Task brief: Give back the exact lines spanning from the line with "1.1, 3.35).build('light_panel', 'hall_panel')" to the line with "8).build('lamp_head', 'cream_enamel', r)", with both of those lines included and no others.

Source material:
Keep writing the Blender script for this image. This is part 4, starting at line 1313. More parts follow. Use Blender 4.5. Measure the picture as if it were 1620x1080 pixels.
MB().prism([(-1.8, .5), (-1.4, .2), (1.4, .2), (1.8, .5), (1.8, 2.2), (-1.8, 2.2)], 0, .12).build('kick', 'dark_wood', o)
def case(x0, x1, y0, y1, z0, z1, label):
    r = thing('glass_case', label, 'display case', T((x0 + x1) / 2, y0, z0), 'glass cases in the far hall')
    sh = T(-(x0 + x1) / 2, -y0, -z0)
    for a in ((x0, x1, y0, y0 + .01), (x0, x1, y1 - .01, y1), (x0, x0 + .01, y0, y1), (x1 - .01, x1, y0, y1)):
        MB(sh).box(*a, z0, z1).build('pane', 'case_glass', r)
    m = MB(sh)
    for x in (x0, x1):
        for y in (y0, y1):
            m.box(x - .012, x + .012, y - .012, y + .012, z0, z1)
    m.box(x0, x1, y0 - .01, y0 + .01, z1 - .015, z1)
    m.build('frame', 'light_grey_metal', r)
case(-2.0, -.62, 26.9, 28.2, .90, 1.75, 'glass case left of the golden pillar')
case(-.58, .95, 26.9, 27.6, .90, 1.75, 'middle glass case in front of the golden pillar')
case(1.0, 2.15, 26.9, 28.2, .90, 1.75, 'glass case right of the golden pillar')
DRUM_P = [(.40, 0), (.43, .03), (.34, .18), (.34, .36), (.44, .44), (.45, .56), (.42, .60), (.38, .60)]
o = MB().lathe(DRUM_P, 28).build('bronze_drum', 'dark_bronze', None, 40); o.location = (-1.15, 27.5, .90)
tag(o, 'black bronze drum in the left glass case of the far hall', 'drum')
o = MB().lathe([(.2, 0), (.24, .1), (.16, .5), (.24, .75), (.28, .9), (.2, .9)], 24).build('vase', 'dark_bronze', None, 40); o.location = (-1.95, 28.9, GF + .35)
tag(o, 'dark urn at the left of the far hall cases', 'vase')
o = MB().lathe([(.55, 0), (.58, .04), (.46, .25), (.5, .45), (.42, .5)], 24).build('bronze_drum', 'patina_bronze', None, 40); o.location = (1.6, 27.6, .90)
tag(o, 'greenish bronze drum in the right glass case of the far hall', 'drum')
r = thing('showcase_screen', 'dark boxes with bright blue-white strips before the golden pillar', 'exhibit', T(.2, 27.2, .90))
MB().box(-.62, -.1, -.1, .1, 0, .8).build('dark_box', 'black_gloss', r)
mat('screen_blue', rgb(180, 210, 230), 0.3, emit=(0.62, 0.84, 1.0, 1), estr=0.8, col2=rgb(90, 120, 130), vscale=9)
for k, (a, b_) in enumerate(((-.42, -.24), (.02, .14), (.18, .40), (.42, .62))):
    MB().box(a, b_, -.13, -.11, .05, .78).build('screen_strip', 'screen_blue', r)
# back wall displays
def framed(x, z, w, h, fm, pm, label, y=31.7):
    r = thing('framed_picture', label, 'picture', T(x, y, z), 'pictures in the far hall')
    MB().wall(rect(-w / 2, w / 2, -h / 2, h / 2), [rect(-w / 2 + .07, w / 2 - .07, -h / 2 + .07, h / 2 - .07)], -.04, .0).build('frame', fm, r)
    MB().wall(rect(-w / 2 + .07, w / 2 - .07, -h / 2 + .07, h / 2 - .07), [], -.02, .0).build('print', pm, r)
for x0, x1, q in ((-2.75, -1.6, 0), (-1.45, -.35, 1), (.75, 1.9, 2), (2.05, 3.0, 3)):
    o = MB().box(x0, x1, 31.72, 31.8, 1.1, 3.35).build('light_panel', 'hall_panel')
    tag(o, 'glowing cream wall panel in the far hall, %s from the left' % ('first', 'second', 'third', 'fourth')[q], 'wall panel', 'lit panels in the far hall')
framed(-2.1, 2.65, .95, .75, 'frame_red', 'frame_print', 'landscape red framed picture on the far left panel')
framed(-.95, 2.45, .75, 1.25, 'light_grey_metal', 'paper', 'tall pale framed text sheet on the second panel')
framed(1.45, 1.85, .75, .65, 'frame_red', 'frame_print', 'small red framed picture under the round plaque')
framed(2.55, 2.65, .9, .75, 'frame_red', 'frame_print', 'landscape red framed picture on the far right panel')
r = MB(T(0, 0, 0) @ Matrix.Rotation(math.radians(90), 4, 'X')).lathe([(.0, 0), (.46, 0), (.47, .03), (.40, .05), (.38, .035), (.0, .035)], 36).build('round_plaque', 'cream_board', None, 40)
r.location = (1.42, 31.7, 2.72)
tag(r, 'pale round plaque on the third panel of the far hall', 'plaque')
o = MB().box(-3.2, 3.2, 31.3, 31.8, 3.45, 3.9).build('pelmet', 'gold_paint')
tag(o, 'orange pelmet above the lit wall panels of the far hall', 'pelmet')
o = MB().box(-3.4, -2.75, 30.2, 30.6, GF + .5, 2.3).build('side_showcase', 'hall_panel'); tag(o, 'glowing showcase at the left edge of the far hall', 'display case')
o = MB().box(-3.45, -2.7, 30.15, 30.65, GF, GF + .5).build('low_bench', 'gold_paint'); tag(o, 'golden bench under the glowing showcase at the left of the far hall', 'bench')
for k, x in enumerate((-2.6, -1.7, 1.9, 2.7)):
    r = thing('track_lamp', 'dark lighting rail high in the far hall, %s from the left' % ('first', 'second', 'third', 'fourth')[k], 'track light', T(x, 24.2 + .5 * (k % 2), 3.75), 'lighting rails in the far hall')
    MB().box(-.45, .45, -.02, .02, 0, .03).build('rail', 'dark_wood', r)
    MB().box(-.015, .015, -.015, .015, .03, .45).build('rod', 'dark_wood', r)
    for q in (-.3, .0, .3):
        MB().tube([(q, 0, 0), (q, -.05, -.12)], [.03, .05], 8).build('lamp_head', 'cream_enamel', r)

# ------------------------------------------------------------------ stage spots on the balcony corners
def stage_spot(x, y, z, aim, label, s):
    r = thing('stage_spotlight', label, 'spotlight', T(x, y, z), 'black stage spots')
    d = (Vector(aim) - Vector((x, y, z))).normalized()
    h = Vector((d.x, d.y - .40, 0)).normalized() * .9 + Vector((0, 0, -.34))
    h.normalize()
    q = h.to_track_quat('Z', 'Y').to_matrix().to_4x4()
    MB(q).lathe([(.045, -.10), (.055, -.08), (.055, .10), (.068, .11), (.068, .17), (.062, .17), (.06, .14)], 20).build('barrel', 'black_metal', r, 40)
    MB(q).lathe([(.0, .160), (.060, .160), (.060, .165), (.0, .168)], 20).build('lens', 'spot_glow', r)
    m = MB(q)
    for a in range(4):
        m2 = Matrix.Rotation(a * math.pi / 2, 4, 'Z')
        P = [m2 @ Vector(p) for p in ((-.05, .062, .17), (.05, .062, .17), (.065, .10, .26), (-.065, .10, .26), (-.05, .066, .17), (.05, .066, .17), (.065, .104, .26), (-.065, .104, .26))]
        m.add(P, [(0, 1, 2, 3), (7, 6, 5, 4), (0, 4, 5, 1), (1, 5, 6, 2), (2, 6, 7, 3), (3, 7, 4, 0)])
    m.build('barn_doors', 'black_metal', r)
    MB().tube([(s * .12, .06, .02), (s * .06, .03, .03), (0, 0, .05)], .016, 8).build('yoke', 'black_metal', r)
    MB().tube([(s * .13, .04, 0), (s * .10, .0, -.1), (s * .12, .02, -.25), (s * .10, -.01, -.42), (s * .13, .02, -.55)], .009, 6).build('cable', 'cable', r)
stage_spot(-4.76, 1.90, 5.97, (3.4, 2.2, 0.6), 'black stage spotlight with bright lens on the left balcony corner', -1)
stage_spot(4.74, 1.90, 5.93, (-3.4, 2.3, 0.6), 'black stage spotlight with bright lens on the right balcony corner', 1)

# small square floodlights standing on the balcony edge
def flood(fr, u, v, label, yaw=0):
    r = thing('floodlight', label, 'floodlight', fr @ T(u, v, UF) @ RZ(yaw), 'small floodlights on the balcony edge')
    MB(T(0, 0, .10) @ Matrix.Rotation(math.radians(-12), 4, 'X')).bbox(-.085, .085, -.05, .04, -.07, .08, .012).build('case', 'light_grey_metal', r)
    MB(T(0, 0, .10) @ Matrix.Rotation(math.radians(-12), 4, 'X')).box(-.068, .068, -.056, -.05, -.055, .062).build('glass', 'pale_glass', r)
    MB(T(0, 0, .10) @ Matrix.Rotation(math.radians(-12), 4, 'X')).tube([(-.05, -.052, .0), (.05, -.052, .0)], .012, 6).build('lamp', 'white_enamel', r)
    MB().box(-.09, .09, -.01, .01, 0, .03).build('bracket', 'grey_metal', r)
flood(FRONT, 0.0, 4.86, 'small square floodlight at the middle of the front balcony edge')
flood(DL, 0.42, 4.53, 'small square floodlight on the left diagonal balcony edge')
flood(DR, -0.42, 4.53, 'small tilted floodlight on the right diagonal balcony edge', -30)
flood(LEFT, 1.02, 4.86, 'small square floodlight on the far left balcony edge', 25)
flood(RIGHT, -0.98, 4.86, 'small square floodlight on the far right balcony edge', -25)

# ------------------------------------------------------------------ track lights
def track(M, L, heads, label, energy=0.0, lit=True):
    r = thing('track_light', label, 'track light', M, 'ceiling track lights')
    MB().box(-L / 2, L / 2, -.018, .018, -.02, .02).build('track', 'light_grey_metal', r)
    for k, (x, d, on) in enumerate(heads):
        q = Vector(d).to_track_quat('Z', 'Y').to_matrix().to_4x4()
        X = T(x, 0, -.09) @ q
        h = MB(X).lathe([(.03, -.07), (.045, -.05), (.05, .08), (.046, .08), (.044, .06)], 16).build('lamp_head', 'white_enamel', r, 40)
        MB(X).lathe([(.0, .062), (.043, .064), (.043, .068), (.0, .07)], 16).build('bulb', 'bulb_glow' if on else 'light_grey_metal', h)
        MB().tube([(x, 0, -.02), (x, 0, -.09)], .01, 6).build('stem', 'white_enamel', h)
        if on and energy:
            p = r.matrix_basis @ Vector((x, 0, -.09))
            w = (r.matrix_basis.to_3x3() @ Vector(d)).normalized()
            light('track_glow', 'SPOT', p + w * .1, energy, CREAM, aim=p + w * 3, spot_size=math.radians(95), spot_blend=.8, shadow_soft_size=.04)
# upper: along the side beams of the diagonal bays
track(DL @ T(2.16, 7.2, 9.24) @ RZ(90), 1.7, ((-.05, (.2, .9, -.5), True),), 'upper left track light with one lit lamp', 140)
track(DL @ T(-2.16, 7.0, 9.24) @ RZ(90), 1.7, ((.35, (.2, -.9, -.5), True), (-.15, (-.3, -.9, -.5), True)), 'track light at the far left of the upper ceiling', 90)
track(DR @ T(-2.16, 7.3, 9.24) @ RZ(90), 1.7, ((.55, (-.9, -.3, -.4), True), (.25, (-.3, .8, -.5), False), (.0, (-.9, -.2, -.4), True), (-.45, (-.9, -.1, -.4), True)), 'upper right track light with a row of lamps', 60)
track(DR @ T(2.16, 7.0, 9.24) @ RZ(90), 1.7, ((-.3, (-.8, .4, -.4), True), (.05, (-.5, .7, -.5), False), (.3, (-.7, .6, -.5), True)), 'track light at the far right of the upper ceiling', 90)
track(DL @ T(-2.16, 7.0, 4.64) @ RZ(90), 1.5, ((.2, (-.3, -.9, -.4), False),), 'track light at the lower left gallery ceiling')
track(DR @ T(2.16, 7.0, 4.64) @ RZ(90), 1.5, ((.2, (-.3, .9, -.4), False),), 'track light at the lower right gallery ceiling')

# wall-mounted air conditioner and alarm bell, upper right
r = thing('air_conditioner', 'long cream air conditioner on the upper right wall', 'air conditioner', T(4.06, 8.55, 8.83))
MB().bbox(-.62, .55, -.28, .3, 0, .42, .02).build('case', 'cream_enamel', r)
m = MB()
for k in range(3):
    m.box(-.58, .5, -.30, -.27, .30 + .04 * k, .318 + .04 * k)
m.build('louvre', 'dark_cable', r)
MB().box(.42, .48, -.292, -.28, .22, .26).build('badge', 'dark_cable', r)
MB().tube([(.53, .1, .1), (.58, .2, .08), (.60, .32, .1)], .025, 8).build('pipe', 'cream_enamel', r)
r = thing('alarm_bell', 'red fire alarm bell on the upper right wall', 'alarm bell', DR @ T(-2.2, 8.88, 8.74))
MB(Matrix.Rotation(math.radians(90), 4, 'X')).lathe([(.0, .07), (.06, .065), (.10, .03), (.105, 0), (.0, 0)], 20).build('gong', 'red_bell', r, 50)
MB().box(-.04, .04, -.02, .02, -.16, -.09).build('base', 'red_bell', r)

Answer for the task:
    o = MB().box(x0, x1, 31.72, 31.8, 1.1, 3.35).build('light_panel', 'hall_panel')
    tag(o, 'glowing cream wall panel in the far hall, %s from the left' % ('first', 'second', 'third', 'fourth')[q], 'wall panel', 'lit panels in the far hall')
framed(-2.1, 2.65, .95, .75, 'frame_red', 'frame_print', 'landscape red framed picture on the far left panel')
framed(-.95, 2.45, .75, 1.25, 'light_grey_metal', 'paper', 'tall pale framed text sheet on the second panel')
framed(1.45, 1.85, .75, .65, 'frame_red', 'frame_print', 'small red framed picture under the round plaque')
framed(2.55, 2.65, .9, .75, 'frame_red', 'frame_print', 'landscape red framed picture on the far right panel')
r = MB(T(0, 0, 0) @ Matrix.Rotation(math.radians(90), 4, 'X')).lathe([(.0, 0), (.46, 0), (.47, .03), (.40, .05), (.38, .035), (.0, .035)], 36).build('round_plaque', 'cream_board', None, 40)
r.location = (1.42, 31.7, 2.72)
tag(r, 'pale round plaque on the third panel of the far hall', 'plaque')
o = MB().box(-3.2, 3.2, 31.3, 31.8, 3.45, 3.9).build('pelmet', 'gold_paint')
tag(o, 'orange pelmet above the lit wall panels of the far hall', 'pelmet')
o = MB().box(-3.4, -2.75, 30.2, 30.6, GF + .5, 2.3).build('side_showcase', 'hall_panel'); tag(o, 'glowing showcase at the left edge of the far hall', 'display case')
o = MB().box(-3.45, -2.7, 30.15, 30.65, GF, GF + .5).build('low_bench', 'gold_paint'); tag(o, 'golden bench under the glowing showcase at the left of the far hall', 'bench')
for k, x in enumerate((-2.6, -1.7, 1.9, 2.7)):
    r = thing('track_lamp', 'dark lighting rail high in the far hall, %s from the left' % ('first', 'second', 'third', 'fourth')[k], 'track light', T(x, 24.2 + .5 * (k % 2), 3.75), 'lighting rails in the far hall')
    MB().box(-.45, .45, -.02, .02, 0, .03).build('rail', 'dark_wood', r)
    MB().box(-.015, .015, -.015, .015, .03, .45).build('rod', 'dark_wood', r)
    for q in (-.3, .0, .3):
        MB().tube([(q, 0, 0), (q, -.05, -.12)], [.03, .05], 8).build('lamp_head', 'cream_enamel', r)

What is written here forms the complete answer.